WHAT TO PRODUCE
Transcribe every line exactly and omit anything that is a picture.
------ GIVEN INFORMATION
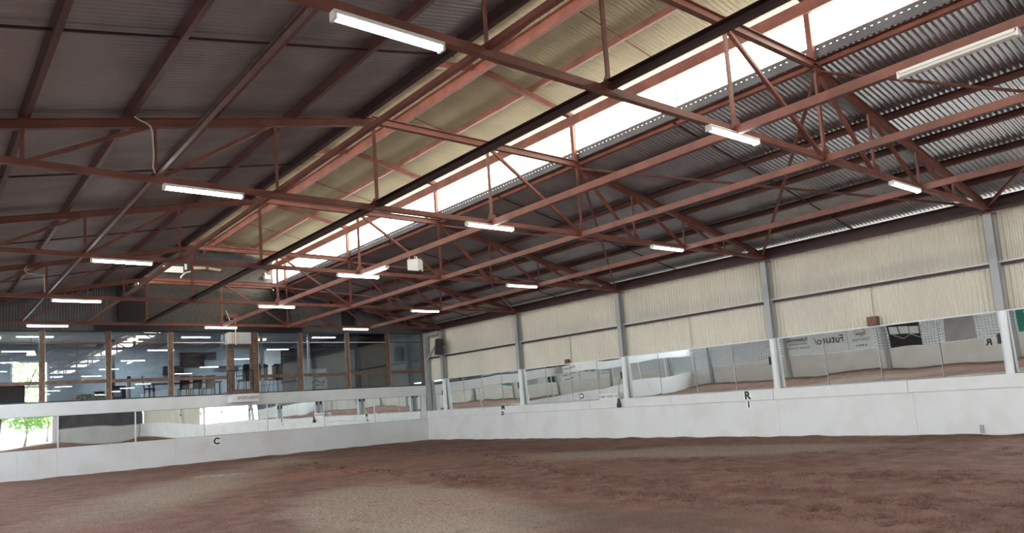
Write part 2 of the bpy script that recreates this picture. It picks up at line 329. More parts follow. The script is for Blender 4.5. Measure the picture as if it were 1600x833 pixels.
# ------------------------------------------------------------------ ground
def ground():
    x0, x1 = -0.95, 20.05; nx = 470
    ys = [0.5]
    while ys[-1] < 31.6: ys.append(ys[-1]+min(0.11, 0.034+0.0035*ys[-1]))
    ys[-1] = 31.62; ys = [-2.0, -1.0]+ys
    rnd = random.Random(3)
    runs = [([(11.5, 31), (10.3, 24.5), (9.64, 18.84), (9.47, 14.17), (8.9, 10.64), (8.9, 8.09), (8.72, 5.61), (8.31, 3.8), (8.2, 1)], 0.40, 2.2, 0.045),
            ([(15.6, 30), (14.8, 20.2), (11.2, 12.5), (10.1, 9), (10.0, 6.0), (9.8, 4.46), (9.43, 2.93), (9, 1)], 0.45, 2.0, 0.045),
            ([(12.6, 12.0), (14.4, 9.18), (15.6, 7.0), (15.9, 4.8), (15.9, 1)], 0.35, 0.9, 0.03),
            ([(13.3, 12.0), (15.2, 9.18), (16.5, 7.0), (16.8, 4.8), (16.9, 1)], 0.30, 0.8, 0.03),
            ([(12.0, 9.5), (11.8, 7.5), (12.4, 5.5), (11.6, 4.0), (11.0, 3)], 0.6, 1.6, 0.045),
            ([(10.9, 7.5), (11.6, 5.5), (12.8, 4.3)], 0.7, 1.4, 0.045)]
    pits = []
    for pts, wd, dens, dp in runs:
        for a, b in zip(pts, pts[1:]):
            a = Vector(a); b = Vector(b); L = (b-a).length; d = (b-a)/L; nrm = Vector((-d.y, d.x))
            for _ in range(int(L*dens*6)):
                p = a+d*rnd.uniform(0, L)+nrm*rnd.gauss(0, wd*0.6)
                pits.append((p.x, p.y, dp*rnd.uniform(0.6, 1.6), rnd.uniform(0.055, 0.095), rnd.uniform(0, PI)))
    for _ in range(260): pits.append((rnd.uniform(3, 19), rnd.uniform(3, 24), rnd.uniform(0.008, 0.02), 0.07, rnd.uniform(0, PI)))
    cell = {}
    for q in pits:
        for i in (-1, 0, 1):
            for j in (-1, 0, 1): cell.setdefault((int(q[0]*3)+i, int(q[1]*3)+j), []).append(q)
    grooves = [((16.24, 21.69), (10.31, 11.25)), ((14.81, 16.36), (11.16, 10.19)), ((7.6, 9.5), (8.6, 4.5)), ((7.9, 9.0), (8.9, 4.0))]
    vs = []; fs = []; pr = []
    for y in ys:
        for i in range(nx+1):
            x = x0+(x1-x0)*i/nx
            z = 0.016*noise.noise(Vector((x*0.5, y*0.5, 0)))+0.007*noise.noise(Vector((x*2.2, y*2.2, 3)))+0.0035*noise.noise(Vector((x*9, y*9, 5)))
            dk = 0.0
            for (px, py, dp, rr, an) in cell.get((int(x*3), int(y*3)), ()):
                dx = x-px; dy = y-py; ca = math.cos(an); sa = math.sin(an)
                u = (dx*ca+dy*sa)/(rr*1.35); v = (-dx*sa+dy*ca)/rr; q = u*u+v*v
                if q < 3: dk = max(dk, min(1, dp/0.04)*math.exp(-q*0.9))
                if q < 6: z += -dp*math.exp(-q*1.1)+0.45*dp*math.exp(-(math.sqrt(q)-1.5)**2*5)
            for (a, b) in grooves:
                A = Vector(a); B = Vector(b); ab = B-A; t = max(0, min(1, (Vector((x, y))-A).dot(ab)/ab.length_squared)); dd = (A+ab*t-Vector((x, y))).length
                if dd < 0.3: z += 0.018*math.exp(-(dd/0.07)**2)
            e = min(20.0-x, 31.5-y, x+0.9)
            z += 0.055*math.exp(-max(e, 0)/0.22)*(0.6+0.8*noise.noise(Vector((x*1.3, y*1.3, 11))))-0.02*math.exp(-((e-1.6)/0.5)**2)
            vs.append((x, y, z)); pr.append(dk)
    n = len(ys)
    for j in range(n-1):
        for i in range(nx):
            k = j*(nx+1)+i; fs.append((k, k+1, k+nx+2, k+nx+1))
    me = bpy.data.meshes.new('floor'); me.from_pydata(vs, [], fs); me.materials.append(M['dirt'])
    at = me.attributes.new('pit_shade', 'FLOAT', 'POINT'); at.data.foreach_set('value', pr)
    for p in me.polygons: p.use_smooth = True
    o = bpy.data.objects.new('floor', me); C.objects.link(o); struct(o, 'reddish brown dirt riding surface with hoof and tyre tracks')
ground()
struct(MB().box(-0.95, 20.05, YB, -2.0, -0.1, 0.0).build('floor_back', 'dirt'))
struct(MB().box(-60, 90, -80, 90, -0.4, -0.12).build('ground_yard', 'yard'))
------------
TASK OUTPUT
Write part 2 of the bpy script that recreates this picture. It picks up at line 329. More parts follow. The script is for Blender 4.5. Measure the picture as if it were 1600x833 pixels.
# ------------------------------------------------------------------ ground
def ground():
    x0, x1 = -0.95, 20.05; nx = 470
    ys = [0.5]
    while ys[-1] < 31.6: ys.append(ys[-1]+min(0.11, 0.034+0.0035*ys[-1]))
    ys[-1] = 31.62; ys = [-2.0, -1.0]+ys
    rnd = random.Random(3)
    runs = [([(11.5, 31), (10.3, 24.5), (9.64, 18.84), (9.47, 14.17), (8.9, 10.64), (8.9, 8.09), (8.72, 5.61), (8.31, 3.8), (8.2, 1)], 0.40, 2.2, 0.045),
            ([(15.6, 30), (14.8, 20.2), (11.2, 12.5), (10.1, 9), (10.0, 6.0), (9.8, 4.46), (9.43, 2.93), (9, 1)], 0.45, 2.0, 0.045),
            ([(12.6, 12.0), (14.4, 9.18), (15.6, 7.0), (15.9, 4.8), (15.9, 1)], 0.35, 0.9, 0.03),
            ([(13.3, 12.0), (15.2, 9.18), (16.5, 7.0), (16.8, 4.8), (16.9, 1)], 0.30, 0.8, 0.03),
            ([(12.0, 9.5), (11.8, 7.5), (12.4, 5.5), (11.6, 4.0), (11.0, 3)], 0.6, 1.6, 0.045),
            ([(10.9, 7.5), (11.6, 5.5), (12.8, 4.3)], 0.7, 1.4, 0.045)]
    pits = []
    for pts, wd, dens, dp in runs:
        for a, b in zip(pts, pts[1:]):
            a = Vector(a); b = Vector(b); L = (b-a).length; d = (b-a)/L; nrm = Vector((-d.y, d.x))
            for _ in range(int(L*dens*6)):
                p = a+d*rnd.uniform(0, L)+nrm*rnd.gauss(0, wd*0.6)
                pits.append((p.x, p.y, dp*rnd.uniform(0.6, 1.6), rnd.uniform(0.055, 0.095), rnd.uniform(0, PI)))
    for _ in range(260): pits.append((rnd.uniform(3, 19), rnd.uniform(3, 24), rnd.uniform(0.008, 0.02), 0.07, rnd.uniform(0, PI)))
    cell = {}
    for q in pits:
        for i in (-1, 0, 1):
            for j in (-1, 0, 1): cell.setdefault((int(q[0]*3)+i, int(q[1]*3)+j), []).append(q)
    grooves = [((16.24, 21.69), (10.31, 11.25)), ((14.81, 16.36), (11.16, 10.19)), ((7.6, 9.5), (8.6, 4.5)), ((7.9, 9.0), (8.9, 4.0))]
    vs = []; fs = []; pr = []
    for y in ys:
        for i in range(nx+1):
            x = x0+(x1-x0)*i/nx
            z = 0.016*noise.noise(Vector((x*0.5, y*0.5, 0)))+0.007*noise.noise(Vector((x*2.2, y*2.2, 3)))+0.0035*noise.noise(Vector((x*9, y*9, 5)))
            dk = 0.0
            for (px, py, dp, rr, an) in cell.get((int(x*3), int(y*3)), ()):
                dx = x-px; dy = y-py; ca = math.cos(an); sa = math.sin(an)
                u = (dx*ca+dy*sa)/(rr*1.35); v = (-dx*sa+dy*ca)/rr; q = u*u+v*v
                if q < 3: dk = max(dk, min(1, dp/0.04)*math.exp(-q*0.9))
                if q < 6: z += -dp*math.exp(-q*1.1)+0.45*dp*math.exp(-(math.sqrt(q)-1.5)**2*5)
            for (a, b) in grooves:
                A = Vector(a); B = Vector(b); ab = B-A; t = max(0, min(1, (Vector((x, y))-A).dot(ab)/ab.length_squared)); dd = (A+ab*t-Vector((x, y))).length
                if dd < 0.3: z += 0.018*math.exp(-(dd/0.07)**2)
            e = min(20.0-x, 31.5-y, x+0.9)
            z += 0.055*math.exp(-max(e, 0)/0.22)*(0.6+0.8*noise.noise(Vector((x*1.3, y*1.3, 11))))-0.02*math.exp(-((e-1.6)/0.5)**2)
            vs.append((x, y, z)); pr.append(dk)
    n = len(ys)
    for j in range(n-1):
        for i in range(nx):
            k = j*(nx+1)+i; fs.append((k, k+1, k+nx+2, k+nx+1))
    me = bpy.data.meshes.new('floor'); me.from_pydata(vs, [], fs); me.materials.append(M['dirt'])
    at = me.attributes.new('pit_shade', 'FLOAT', 'POINT'); at.data.foreach_set('value', pr)
    for p in me.polygons: p.use_smooth = True
    o = bpy.data.objects.new('floor', me); C.objects.link(o); struct(o, 'reddish brown dirt riding surface with hoof and tyre tracks')
ground()
struct(MB().box(-0.95, 20.05, YB, -2.0, -0.1, 0.0).build('floor_back', 'dirt'))
struct(MB().box(-60, 90, -80, 90, -0.4, -0.12).build('ground_yard', 'yard'))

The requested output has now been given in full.